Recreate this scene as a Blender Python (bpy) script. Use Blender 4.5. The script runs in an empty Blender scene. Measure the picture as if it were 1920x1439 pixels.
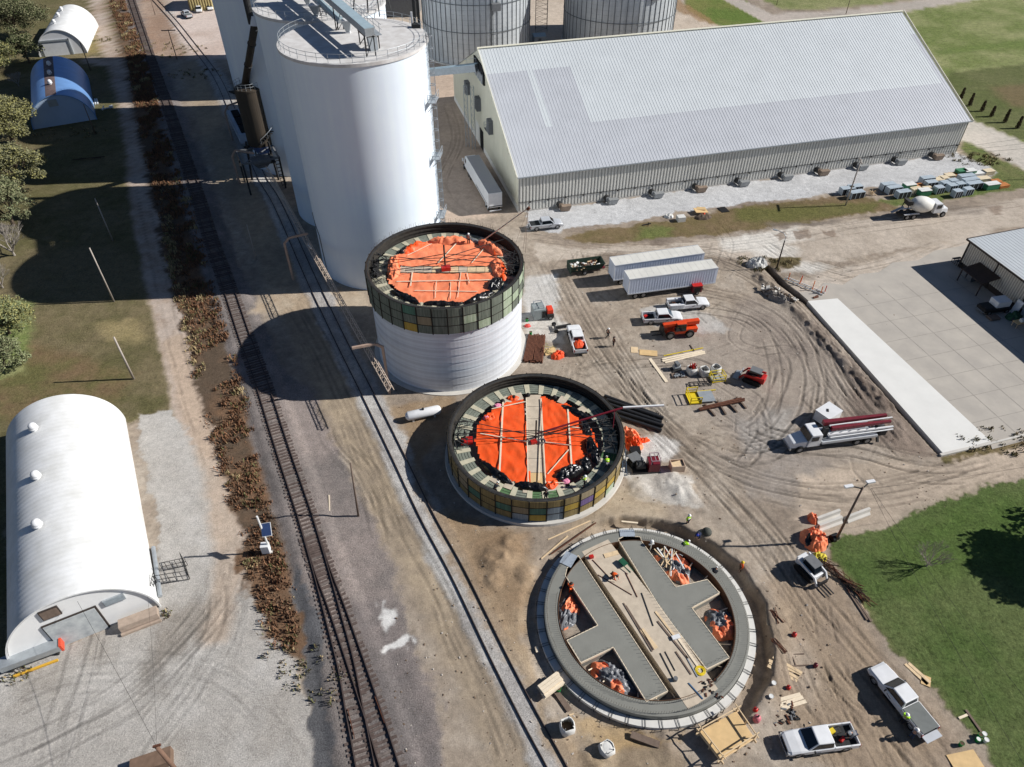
import bpy, bmesh, math, random
import numpy as np
from mathutils import Vector, Matrix, noise as mnoise

# ------------------------------------------------------------------ camera, sky, sun, exposure
scene = bpy.context.scene
COL = scene.collection
CAM_H, FOC, PITCH = 64.0, 1333.0, math.radians(42.2)
cam_d = bpy.data.cameras.new("camera")
cam_d.sensor_fit = 'HORIZONTAL'
cam_d.sensor_width = 36.0
cam_d.lens = 36.0 * FOC / 1920.0
cam_d.clip_start = 0.5
cam_d.clip_end = 6000.0
cam = bpy.data.objects.new("camera", cam_d)
cam.location = (0, 0, CAM_H)
cam.rotation_euler = (math.pi / 2 - PITCH, 0, 0)
COL.objects.link(cam)
scene.camera = cam

SUN_EL, SUN_AZ = math.radians(34.5), math.radians(4.0)
world = bpy.data.worlds.new("World")
scene.world = world
world.use_nodes = True
wn = world.node_tree
bg = wn.nodes["Background"]
sky = wn.nodes.new("ShaderNodeTexSky")
sky.sky_type = 'NISHITA'
sky.sun_disc = False
sky.sun_elevation = SUN_EL
sky.sun_rotation = math.pi / 2 - SUN_AZ
sky.air_density = 0.75
sky.dust_density = 0.2
sky.ozone_density = 4.0
wn.links.new(sky.outputs[0], bg.inputs[0])
bg.inputs[1].default_value = 0.05
sun_d = bpy.data.lights.new("sun", 'SUN')
sun_d.energy = 5.0
sun_d.angle = math.radians(0.5)
sun_d.color = (1.0, 0.968, 0.925)
sun = bpy.data.objects.new("sun", sun_d)
SUNV = Vector((math.cos(SUN_EL) * math.cos(SUN_AZ), math.cos(SUN_EL) * math.sin(SUN_AZ), math.sin(SUN_EL)))
sun.rotation_euler = SUNV.to_track_quat('Z', 'Y').to_euler()
sun.location = (80, 20, 90)
COL.objects.link(sun)
scene.view_settings.view_transform = 'Standard'
scene.view_settings.look = 'None'
scene.view_settings.exposure = 0.2
scene.view_settings.gamma = 1.0
scene.render.film_transparent = False
scene.cycles.max_bounces = 5
scene.cycles.diffuse_bounces = 2

# ------------------------------------------------------------------ survey: picture point -> place on the ground
_c, _s = math.cos(PITCH), math.sin(PITCH)
def G(u, v, z=0.0):
    x = (u - 960.0) / FOC
    y = -(v - 719.5) / FOC
    t = (z - CAM_H) / (-_s + y * _c)
    return (x * t, (_c + y * _s) * t)
def G3(u, v, z=0.0):
    a = G(u, v, z)
    return Vector((a[0], a[1], z))
def heading(a, b, z=0.0):
    A, B = G(*a, z), G(*b, z)
    return math.atan2(B[1] - A[1], B[0] - A[0])
def dist2(a, b, z=0.0):
    A, B = G(*a, z), G(*b, z)
    return math.hypot(B[0] - A[0], B[1] - A[1])

# ------------------------------------------------------------------ materials
def lin(c):
    return tuple(((x / 255.0) / 12.92 if x / 255.0 <= 0.04045 else ((x / 255.0 + 0.055) / 1.055) ** 2.4) for x in c)
_mats = {}
def mat(name, rgb, rough=0.8, metal=0.0, var=0.12, scale=2.0, bump=0.0, bscale=20.0, spec=0.3, streak=0.0, coords='pos', rgb2=None, detail=5.0):
    """procedural painted / dirty surface: base colour broken by two noises, optional vertical streaks"""
    if name in _mats:
        return _mats[name]
    m = bpy.data.materials.new(name)
    m.use_nodes = True
    nt = m.node_tree
    N, L = nt.nodes, nt.links
    b = N["Principled BSDF"]
    b.inputs["Roughness"].default_value = rough
    b.inputs["Metallic"].default_value = metal
    b.inputs["Specular IOR Level"].default_value = spec
    base = lin(rgb)
    if coords == 'pos':
        src = N.new("ShaderNodeNewGeometry").outputs["Position"]
    else:
        src = N.new("ShaderNodeTexCoord").outputs["Object"]
    nz = N.new("ShaderNodeTexNoise")
    nz.inputs["Scale"].default_value = scale
    nz.inputs["Detail"].default_value = detail
    nz.inputs["Roughness"].default_value = 0.6
    L.new(src, nz.inputs["Vector"])
    fac = nz.outputs["Fac"]
    if streak > 0:
        mp = N.new("ShaderNodeMapping")
        mp.inputs["Scale"].default_value = (1.0, 1.0, 0.06)
        L.new(src, mp.inputs["Vector"])
        n2 = N.new("ShaderNodeTexNoise")
        n2.inputs["Scale"].default_value = scale * 3.0
        n2.inputs["Detail"].default_value = 4
        L.new(mp.outputs[0], n2.inputs["Vector"])
        mx = N.new("ShaderNodeMix")
        mx.inputs[0].default_value = streak
        L.new(fac, mx.inputs[2]); L.new(n2.outputs["Fac"], mx.inputs[3])
        fac = mx.outputs[0]
    rp = N.new("ShaderNodeMapRange")
    rp.inputs[1].default_value = 0.25; rp.inputs[2].default_value = 0.75
    L.new(fac, rp.inputs[0])
    cm = N.new("ShaderNodeMix"); cm.data_type = 'RGBA'
    lo = lin(rgb2) if rgb2 else tuple(max(0.0, x * (1 - 1.3 * var)) for x in base)
    hi = base if rgb2 else tuple(min(0.92, x * (1 + 0.7 * var)) for x in base)
    cm.inputs[6].default_value = (*lo, 1); cm.inputs[7].default_value = (*hi, 1)
    L.new(rp.outputs[0], cm.inputs[0])
    L.new(cm.outputs[2], b.inputs["Base Color"])
    if bump > 0:
        n3 = N.new("ShaderNodeTexNoise")
        n3.inputs["Scale"].default_value = bscale
        n3.inputs["Detail"].default_value = 3
        L.new(src, n3.inputs["Vector"])
        bp = N.new("ShaderNodeBump")
        bp.inputs["Strength"].default_value = bump
        bp.inputs["Distance"].default_value = 0.05
        L.new(n3.outputs["Fac"], bp.inputs["Height"])
        L.new(bp.outputs[0], b.inputs["Normal"])
    _mats[name] = m
    return m
def glass(name, rgb, rough=0.08):
    if name in _mats:
        return _mats[name]
    m = mat(name, rgb, rough=rough, var=0.2, scale=1.0, spec=0.7)
    return m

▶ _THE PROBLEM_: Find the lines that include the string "picture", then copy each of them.

▶ _CORRECT RESPONSE_:
Recreate this scene as a Blender Python (bpy) script. Use Blender 4.5. The script runs in an empty Blender scene. Measure the picture as if it were 1920x1439 pixels.
# ------------------------------------------------------------------ survey: picture point -> place on the ground